- **DATASET CONTENT**
####
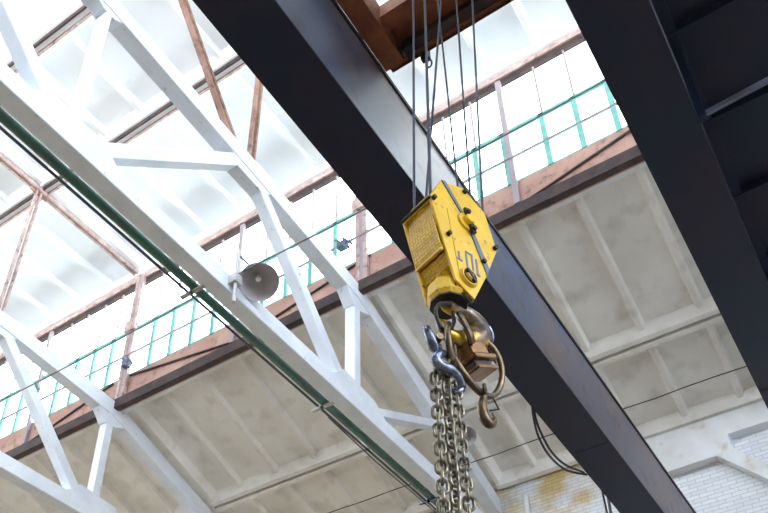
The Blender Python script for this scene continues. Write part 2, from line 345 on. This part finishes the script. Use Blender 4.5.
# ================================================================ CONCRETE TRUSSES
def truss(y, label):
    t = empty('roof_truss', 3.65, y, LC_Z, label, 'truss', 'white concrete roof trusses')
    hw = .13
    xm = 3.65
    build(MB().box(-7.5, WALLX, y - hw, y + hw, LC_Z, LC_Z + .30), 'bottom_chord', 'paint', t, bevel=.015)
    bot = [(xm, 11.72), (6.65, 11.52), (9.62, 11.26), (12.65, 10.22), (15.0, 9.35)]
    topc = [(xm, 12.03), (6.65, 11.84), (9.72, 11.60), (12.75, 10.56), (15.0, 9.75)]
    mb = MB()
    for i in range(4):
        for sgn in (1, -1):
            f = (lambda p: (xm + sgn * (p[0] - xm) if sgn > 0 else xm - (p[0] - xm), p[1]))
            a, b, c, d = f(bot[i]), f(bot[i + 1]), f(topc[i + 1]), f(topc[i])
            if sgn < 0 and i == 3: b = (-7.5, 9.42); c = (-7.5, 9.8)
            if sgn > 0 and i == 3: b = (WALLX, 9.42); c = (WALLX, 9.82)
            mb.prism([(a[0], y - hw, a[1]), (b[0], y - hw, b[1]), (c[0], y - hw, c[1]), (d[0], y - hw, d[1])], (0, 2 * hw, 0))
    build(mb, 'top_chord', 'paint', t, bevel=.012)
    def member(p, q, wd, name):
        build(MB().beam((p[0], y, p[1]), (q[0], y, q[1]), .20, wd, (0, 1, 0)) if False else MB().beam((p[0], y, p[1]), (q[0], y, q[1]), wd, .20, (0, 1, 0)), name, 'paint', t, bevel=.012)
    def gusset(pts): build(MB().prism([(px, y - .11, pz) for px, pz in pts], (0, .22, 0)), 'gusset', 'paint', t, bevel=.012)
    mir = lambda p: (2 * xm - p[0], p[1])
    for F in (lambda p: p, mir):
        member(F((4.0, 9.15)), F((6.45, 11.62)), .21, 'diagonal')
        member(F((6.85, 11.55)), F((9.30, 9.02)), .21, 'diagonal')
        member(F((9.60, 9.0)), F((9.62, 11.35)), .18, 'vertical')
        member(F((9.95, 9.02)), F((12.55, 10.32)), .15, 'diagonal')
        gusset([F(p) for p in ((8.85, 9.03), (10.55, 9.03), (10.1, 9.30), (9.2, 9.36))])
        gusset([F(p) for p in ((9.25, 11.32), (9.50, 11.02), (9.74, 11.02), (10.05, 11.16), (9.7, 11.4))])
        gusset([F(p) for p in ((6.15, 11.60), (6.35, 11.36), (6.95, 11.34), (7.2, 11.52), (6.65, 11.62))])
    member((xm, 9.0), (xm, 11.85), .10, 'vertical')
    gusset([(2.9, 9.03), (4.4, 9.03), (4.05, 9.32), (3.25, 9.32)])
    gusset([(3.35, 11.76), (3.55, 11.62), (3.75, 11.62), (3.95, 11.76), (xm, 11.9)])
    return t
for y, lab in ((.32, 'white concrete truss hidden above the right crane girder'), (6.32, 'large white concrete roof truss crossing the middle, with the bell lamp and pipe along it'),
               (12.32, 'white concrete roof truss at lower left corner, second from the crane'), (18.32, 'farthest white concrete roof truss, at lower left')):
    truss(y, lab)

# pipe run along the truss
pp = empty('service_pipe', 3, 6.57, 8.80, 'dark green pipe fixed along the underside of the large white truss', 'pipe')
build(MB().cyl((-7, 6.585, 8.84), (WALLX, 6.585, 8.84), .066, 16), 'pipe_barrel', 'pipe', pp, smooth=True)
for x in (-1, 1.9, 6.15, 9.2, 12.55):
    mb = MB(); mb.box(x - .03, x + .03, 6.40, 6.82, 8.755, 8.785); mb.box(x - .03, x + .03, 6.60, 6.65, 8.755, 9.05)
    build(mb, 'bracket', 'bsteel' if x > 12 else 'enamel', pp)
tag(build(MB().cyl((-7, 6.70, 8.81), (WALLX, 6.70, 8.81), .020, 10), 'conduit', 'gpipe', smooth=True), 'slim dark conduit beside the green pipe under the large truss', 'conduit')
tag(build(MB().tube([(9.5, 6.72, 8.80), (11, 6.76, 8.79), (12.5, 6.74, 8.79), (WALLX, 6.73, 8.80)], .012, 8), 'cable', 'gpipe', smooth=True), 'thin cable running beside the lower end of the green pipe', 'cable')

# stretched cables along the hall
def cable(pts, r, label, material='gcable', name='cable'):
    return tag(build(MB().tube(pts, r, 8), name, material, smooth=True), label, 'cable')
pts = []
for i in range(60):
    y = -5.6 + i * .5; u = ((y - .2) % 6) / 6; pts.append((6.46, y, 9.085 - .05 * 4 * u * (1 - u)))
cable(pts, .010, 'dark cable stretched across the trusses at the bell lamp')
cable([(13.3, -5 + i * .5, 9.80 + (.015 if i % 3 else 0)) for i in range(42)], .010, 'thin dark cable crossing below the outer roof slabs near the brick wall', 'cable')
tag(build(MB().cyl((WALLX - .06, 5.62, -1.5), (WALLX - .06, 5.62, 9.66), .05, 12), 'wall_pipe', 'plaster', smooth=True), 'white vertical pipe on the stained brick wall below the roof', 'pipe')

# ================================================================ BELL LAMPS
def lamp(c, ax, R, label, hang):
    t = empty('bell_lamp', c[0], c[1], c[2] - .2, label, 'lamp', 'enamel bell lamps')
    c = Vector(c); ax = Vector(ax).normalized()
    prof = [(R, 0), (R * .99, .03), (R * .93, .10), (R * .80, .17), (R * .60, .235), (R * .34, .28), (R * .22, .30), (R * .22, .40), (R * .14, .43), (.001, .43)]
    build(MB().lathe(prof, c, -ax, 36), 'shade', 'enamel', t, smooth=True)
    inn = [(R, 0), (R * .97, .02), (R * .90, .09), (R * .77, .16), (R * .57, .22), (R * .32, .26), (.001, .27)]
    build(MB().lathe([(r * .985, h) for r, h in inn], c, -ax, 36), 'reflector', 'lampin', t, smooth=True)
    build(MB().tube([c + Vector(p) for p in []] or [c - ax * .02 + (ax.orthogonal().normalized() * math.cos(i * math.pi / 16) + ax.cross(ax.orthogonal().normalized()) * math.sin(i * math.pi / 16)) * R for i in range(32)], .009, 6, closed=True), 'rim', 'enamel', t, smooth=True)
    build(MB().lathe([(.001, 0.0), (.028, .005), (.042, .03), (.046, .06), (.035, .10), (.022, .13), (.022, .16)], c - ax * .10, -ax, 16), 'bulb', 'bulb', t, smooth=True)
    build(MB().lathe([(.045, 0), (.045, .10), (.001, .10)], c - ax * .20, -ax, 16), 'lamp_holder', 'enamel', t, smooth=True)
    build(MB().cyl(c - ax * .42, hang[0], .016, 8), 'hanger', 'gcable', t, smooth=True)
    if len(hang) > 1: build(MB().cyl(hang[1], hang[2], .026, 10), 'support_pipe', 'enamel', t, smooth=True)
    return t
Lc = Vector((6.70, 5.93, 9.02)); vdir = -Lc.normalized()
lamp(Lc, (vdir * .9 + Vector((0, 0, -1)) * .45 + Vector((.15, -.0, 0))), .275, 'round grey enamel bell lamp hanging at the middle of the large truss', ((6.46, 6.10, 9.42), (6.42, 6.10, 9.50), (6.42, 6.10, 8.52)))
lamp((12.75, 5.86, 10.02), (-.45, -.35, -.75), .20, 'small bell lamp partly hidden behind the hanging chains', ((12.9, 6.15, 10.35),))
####
- **TASK**
Return the full material word for word. Do not include the pictures.

- **TASK RESPONSE**
The Blender Python script for this scene continues. Write part 2, from line 345 on. This part finishes the script. Use Blender 4.5.
# ================================================================ CONCRETE TRUSSES
def truss(y, label):
    t = empty('roof_truss', 3.65, y, LC_Z, label, 'truss', 'white concrete roof trusses')
    hw = .13
    xm = 3.65
    build(MB().box(-7.5, WALLX, y - hw, y + hw, LC_Z, LC_Z + .30), 'bottom_chord', 'paint', t, bevel=.015)
    bot = [(xm, 11.72), (6.65, 11.52), (9.62, 11.26), (12.65, 10.22), (15.0, 9.35)]
    topc = [(xm, 12.03), (6.65, 11.84), (9.72, 11.60), (12.75, 10.56), (15.0, 9.75)]
    mb = MB()
    for i in range(4):
        for sgn in (1, -1):
            f = (lambda p: (xm + sgn * (p[0] - xm) if sgn > 0 else xm - (p[0] - xm), p[1]))
            a, b, c, d = f(bot[i]), f(bot[i + 1]), f(topc[i + 1]), f(topc[i])
            if sgn < 0 and i == 3: b = (-7.5, 9.42); c = (-7.5, 9.8)
            if sgn > 0 and i == 3: b = (WALLX, 9.42); c = (WALLX, 9.82)
            mb.prism([(a[0], y - hw, a[1]), (b[0], y - hw, b[1]), (c[0], y - hw, c[1]), (d[0], y - hw, d[1])], (0, 2 * hw, 0))
    build(mb, 'top_chord', 'paint', t, bevel=.012)
    def member(p, q, wd, name):
        build(MB().beam((p[0], y, p[1]), (q[0], y, q[1]), .20, wd, (0, 1, 0)) if False else MB().beam((p[0], y, p[1]), (q[0], y, q[1]), wd, .20, (0, 1, 0)), name, 'paint', t, bevel=.012)
    def gusset(pts): build(MB().prism([(px, y - .11, pz) for px, pz in pts], (0, .22, 0)), 'gusset', 'paint', t, bevel=.012)
    mir = lambda p: (2 * xm - p[0], p[1])
    for F in (lambda p: p, mir):
        member(F((4.0, 9.15)), F((6.45, 11.62)), .21, 'diagonal')
        member(F((6.85, 11.55)), F((9.30, 9.02)), .21, 'diagonal')
        member(F((9.60, 9.0)), F((9.62, 11.35)), .18, 'vertical')
        member(F((9.95, 9.02)), F((12.55, 10.32)), .15, 'diagonal')
        gusset([F(p) for p in ((8.85, 9.03), (10.55, 9.03), (10.1, 9.30), (9.2, 9.36))])
        gusset([F(p) for p in ((9.25, 11.32), (9.50, 11.02), (9.74, 11.02), (10.05, 11.16), (9.7, 11.4))])
        gusset([F(p) for p in ((6.15, 11.60), (6.35, 11.36), (6.95, 11.34), (7.2, 11.52), (6.65, 11.62))])
    member((xm, 9.0), (xm, 11.85), .10, 'vertical')
    gusset([(2.9, 9.03), (4.4, 9.03), (4.05, 9.32), (3.25, 9.32)])
    gusset([(3.35, 11.76), (3.55, 11.62), (3.75, 11.62), (3.95, 11.76), (xm, 11.9)])
    return t
for y, lab in ((.32, 'white concrete truss hidden above the right crane girder'), (6.32, 'large white concrete roof truss crossing the middle, with the bell lamp and pipe along it'),
               (12.32, 'white concrete roof truss at lower left corner, second from the crane'), (18.32, 'farthest white concrete roof truss, at lower left')):
    truss(y, lab)

# pipe run along the truss
pp = empty('service_pipe', 3, 6.57, 8.80, 'dark green pipe fixed along the underside of the large white truss', 'pipe')
build(MB().cyl((-7, 6.585, 8.84), (WALLX, 6.585, 8.84), .066, 16), 'pipe_barrel', 'pipe', pp, smooth=True)
for x in (-1, 1.9, 6.15, 9.2, 12.55):
    mb = MB(); mb.box(x - .03, x + .03, 6.40, 6.82, 8.755, 8.785); mb.box(x - .03, x + .03, 6.60, 6.65, 8.755, 9.05)
    build(mb, 'bracket', 'bsteel' if x > 12 else 'enamel', pp)
tag(build(MB().cyl((-7, 6.70, 8.81), (WALLX, 6.70, 8.81), .020, 10), 'conduit', 'gpipe', smooth=True), 'slim dark conduit beside the green pipe under the large truss', 'conduit')
tag(build(MB().tube([(9.5, 6.72, 8.80), (11, 6.76, 8.79), (12.5, 6.74, 8.79), (WALLX, 6.73, 8.80)], .012, 8), 'cable', 'gpipe', smooth=True), 'thin cable running beside the lower end of the green pipe', 'cable')

# stretched cables along the hall
def cable(pts, r, label, material='gcable', name='cable'):
    return tag(build(MB().tube(pts, r, 8), name, material, smooth=True), label, 'cable')
pts = []
for i in range(60):
    y = -5.6 + i * .5; u = ((y - .2) % 6) / 6; pts.append((6.46, y, 9.085 - .05 * 4 * u * (1 - u)))
cable(pts, .010, 'dark cable stretched across the trusses at the bell lamp')
cable([(13.3, -5 + i * .5, 9.80 + (.015 if i % 3 else 0)) for i in range(42)], .010, 'thin dark cable crossing below the outer roof slabs near the brick wall', 'cable')
tag(build(MB().cyl((WALLX - .06, 5.62, -1.5), (WALLX - .06, 5.62, 9.66), .05, 12), 'wall_pipe', 'plaster', smooth=True), 'white vertical pipe on the stained brick wall below the roof', 'pipe')

# ================================================================ BELL LAMPS
def lamp(c, ax, R, label, hang):
    t = empty('bell_lamp', c[0], c[1], c[2] - .2, label, 'lamp', 'enamel bell lamps')
    c = Vector(c); ax = Vector(ax).normalized()
    prof = [(R, 0), (R * .99, .03), (R * .93, .10), (R * .80, .17), (R * .60, .235), (R * .34, .28), (R * .22, .30), (R * .22, .40), (R * .14, .43), (.001, .43)]
    build(MB().lathe(prof, c, -ax, 36), 'shade', 'enamel', t, smooth=True)
    inn = [(R, 0), (R * .97, .02), (R * .90, .09), (R * .77, .16), (R * .57, .22), (R * .32, .26), (.001, .27)]
    build(MB().lathe([(r * .985, h) for r, h in inn], c, -ax, 36), 'reflector', 'lampin', t, smooth=True)
    build(MB().tube([c + Vector(p) for p in []] or [c - ax * .02 + (ax.orthogonal().normalized() * math.cos(i * math.pi / 16) + ax.cross(ax.orthogonal().normalized()) * math.sin(i * math.pi / 16)) * R for i in range(32)], .009, 6, closed=True), 'rim', 'enamel', t, smooth=True)
    build(MB().lathe([(.001, 0.0), (.028, .005), (.042, .03), (.046, .06), (.035, .10), (.022, .13), (.022, .16)], c - ax * .10, -ax, 16), 'bulb', 'bulb', t, smooth=True)
    build(MB().lathe([(.045, 0), (.045, .10), (.001, .10)], c - ax * .20, -ax, 16), 'lamp_holder', 'enamel', t, smooth=True)
    build(MB().cyl(c - ax * .42, hang[0], .016, 8), 'hanger', 'gcable', t, smooth=True)
    if len(hang) > 1: build(MB().cyl(hang[1], hang[2], .026, 10), 'support_pipe', 'enamel', t, smooth=True)
    return t
Lc = Vector((6.70, 5.93, 9.02)); vdir = -Lc.normalized()
lamp(Lc, (vdir * .9 + Vector((0, 0, -1)) * .45 + Vector((.15, -.0, 0))), .275, 'round grey enamel bell lamp hanging at the middle of the large truss', ((6.46, 6.10, 9.42), (6.42, 6.10, 9.50), (6.42, 6.10, 8.52)))
lamp((12.75, 5.86, 10.02), (-.45, -.35, -.75), .20, 'small bell lamp partly hidden behind the hanging chains', ((12.9, 6.15, 10.35),))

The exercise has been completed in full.